P.S. Did you mention something about 20 DMA in another post?

 
 

Improving BB

June 27 2005, 7:58 PM 

Yes, it was that the 20d sma today is higher than it was

 
 
Howard

Expectancy

June 28 2005, 4:33 PM 

Jim,
I was thinking about what you wrote. What I want is a high expectancy and that may not be the highest percentage of winning trades. If for instance a filter gave us only 60% winners but the average win was 3% and the average loss was .4%, that would be a very winning system (and if you find such a filter I'll be happy to hear about it). That's why when I model, don't just rely on percentage winners and average gain; I just plug the trades into a spreadsheet that simulates how each filter would trade the system and show the amount that say $10000 would become. Different systems will also change based on amount traded, such as the bb. If you only used $1000 or $5000 per trade you'd have a lower expectancy than if you used $10000.
just random thoughts. It was a good bb day today.
h

 
 
Jim

Re: Improving BB

June 28 2005, 7:47 PM 

Howard,
If you want a high expectancy high profit system you might want to take a look at the new idea post.
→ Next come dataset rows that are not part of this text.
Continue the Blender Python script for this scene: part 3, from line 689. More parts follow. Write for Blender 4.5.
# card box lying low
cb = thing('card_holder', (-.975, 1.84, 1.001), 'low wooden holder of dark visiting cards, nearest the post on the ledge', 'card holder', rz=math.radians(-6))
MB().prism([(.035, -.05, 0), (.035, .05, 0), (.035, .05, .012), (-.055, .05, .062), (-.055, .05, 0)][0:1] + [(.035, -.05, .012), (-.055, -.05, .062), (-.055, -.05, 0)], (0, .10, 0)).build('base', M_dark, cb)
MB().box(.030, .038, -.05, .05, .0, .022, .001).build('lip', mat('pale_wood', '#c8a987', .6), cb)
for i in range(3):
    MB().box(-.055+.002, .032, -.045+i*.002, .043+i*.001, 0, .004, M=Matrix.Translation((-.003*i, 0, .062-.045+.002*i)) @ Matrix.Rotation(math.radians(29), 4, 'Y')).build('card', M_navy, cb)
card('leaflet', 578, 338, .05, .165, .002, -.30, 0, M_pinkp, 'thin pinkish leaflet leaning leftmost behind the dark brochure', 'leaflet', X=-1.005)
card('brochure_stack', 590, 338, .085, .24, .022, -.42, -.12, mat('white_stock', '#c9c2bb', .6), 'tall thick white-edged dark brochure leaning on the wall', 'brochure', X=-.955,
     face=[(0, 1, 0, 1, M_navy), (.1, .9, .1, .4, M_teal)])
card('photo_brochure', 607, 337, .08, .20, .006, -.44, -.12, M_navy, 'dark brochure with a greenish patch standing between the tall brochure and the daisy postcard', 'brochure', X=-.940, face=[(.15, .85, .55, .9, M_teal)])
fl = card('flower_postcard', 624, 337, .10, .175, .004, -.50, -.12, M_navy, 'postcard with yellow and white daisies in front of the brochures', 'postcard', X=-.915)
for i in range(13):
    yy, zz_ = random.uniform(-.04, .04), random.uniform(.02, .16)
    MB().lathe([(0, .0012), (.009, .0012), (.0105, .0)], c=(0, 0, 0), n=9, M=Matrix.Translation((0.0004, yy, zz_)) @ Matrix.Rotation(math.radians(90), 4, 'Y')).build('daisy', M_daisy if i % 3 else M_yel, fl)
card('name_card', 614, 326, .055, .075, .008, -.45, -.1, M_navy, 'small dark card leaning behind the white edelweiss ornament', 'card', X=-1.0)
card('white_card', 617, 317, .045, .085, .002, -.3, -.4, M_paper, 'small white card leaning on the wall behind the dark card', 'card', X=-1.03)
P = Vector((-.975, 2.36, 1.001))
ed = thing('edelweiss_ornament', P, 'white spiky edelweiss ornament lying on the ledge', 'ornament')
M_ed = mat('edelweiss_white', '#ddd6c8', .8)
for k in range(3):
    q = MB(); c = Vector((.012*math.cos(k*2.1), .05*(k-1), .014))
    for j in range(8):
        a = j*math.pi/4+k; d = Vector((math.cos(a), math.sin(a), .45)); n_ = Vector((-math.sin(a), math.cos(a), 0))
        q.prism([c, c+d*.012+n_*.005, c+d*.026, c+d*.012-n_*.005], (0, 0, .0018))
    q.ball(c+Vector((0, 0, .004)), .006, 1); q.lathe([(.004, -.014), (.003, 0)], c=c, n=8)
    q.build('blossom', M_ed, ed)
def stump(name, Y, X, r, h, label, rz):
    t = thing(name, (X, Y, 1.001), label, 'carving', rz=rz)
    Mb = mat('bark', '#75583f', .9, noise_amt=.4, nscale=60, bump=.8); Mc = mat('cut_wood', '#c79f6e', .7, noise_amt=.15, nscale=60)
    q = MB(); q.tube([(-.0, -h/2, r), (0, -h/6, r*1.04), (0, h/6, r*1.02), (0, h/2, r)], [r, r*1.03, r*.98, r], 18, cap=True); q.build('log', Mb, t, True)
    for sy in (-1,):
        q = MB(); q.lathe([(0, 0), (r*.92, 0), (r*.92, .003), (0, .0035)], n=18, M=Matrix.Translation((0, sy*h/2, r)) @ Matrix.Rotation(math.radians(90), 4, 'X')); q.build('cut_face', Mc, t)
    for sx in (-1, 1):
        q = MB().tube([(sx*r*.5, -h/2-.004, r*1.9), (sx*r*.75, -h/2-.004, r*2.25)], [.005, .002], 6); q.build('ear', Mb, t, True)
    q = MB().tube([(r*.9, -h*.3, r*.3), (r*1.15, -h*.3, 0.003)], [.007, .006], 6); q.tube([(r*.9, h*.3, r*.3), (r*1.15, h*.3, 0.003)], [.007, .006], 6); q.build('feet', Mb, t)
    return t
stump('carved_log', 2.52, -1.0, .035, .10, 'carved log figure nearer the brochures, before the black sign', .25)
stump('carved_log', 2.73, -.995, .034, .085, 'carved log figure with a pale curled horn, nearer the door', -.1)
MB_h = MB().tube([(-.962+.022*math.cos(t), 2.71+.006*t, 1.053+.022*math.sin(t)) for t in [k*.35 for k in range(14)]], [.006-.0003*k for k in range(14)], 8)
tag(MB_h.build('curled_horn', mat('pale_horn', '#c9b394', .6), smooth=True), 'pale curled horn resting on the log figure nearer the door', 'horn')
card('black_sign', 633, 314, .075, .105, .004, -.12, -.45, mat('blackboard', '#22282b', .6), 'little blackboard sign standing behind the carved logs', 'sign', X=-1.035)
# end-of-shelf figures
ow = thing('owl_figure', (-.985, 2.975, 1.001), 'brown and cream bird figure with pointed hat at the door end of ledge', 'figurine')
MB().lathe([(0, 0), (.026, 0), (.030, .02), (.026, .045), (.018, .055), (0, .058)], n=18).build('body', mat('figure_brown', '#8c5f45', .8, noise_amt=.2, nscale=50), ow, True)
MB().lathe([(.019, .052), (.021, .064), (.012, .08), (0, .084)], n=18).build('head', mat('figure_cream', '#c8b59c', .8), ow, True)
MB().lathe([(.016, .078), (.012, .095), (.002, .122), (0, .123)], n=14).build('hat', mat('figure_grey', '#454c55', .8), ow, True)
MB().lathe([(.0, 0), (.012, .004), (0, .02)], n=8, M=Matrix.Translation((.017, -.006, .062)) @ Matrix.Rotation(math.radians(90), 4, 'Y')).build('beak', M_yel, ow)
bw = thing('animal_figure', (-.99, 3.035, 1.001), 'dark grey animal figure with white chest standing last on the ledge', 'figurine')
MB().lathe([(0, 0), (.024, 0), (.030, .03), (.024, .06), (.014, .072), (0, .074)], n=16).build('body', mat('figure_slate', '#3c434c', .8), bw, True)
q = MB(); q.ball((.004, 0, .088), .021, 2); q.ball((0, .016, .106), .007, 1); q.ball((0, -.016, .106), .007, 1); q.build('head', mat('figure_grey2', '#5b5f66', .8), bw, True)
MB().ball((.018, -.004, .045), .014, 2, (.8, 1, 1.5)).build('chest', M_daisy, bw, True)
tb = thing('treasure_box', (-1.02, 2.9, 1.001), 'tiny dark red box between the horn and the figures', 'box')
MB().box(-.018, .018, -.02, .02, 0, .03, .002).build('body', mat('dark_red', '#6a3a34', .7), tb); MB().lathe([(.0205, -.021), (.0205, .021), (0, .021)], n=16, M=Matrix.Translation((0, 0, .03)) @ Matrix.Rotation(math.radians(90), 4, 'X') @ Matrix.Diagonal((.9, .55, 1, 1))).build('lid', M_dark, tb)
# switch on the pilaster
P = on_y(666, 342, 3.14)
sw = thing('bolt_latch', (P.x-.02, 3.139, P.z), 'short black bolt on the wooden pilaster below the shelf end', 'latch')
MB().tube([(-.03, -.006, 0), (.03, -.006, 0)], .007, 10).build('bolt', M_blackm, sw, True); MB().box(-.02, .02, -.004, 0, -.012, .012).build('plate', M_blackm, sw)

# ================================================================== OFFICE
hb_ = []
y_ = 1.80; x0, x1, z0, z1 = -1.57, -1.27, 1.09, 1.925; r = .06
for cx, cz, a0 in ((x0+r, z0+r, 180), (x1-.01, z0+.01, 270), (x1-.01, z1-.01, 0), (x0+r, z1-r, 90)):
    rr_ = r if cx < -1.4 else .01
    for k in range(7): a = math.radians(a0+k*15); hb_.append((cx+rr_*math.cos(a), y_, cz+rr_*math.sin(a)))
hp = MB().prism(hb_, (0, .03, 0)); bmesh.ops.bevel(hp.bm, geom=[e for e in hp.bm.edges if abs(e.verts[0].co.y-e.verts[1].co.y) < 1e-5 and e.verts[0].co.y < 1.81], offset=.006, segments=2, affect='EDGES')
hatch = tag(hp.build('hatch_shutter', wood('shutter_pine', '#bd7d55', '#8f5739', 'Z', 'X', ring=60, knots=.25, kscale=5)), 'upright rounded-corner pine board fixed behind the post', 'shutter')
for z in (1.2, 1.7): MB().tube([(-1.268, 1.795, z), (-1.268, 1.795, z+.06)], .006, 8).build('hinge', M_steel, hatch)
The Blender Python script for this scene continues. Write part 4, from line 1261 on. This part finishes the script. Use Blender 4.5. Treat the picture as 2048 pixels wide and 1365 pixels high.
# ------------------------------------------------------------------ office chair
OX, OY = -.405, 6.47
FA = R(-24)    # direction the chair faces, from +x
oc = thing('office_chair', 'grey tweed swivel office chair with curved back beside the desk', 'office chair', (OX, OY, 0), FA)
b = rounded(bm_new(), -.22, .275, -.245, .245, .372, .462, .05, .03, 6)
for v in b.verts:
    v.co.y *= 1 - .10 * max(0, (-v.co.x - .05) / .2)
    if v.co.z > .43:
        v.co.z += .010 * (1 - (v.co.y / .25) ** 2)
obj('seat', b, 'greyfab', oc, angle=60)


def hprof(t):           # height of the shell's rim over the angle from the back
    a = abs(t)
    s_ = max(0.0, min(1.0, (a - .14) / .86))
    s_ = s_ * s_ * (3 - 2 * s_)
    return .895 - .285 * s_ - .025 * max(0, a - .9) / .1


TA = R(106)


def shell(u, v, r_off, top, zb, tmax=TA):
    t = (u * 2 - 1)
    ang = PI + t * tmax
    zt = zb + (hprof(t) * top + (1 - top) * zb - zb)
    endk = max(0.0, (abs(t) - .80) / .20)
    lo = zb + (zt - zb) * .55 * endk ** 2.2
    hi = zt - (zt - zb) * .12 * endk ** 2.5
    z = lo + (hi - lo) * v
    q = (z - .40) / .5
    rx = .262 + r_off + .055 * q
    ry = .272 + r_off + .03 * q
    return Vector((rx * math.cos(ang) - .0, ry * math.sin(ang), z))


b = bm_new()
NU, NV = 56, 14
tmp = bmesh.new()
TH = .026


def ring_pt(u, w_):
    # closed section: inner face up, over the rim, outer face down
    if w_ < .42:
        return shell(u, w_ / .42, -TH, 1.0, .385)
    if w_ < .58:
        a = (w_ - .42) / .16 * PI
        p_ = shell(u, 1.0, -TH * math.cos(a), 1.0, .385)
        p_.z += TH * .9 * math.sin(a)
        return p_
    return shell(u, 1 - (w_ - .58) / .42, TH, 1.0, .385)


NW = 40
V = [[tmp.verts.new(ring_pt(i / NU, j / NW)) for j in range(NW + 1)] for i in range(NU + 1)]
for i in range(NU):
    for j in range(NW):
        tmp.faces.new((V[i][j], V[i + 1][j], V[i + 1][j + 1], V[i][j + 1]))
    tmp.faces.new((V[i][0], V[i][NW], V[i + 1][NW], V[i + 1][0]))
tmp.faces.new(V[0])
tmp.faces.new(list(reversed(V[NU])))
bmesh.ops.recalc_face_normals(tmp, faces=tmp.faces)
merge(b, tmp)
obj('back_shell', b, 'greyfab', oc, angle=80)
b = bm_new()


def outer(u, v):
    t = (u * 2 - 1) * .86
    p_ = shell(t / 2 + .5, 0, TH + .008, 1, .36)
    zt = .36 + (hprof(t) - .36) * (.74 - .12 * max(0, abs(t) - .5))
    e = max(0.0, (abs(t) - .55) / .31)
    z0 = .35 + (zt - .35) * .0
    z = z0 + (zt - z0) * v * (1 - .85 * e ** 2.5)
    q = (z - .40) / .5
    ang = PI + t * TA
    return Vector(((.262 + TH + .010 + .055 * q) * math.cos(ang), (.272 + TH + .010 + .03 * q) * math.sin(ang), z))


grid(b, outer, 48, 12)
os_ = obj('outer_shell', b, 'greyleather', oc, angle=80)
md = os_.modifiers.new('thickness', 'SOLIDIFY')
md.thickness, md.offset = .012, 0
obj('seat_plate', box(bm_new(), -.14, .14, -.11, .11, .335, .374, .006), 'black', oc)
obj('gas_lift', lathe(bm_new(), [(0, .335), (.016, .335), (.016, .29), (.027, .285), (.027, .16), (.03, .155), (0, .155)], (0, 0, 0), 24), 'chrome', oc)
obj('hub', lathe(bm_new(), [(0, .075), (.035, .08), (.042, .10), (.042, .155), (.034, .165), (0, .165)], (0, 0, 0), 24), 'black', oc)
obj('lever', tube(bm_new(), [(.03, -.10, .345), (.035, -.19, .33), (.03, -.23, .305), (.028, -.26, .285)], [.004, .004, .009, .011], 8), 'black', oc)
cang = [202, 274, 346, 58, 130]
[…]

I ran a test on the system today taking long and short trades for the Nasdaq 100. I'm getting about 29 trades, 25 profitable, 4 losses, 86% profitable trades, average winner 8.3%, average loser 6.7%. I tossed out one very large winner that would have skewed the results higher by another percentage point. My definition of an up trend or down trend may be different than somebody elses though. The downside for the system is larger drawdowns and a longer time frame so money is tied up for a considerably longer time than the B/B system. I'm just estimating but I would say that the average holding time for a trade is somewhere around 2-3 weeks.

Jim

 
 
Gary

Re: Improving BB

June 29 2005, 12:24 AM 

I'm getting an average holding period of about 28 working days per trade.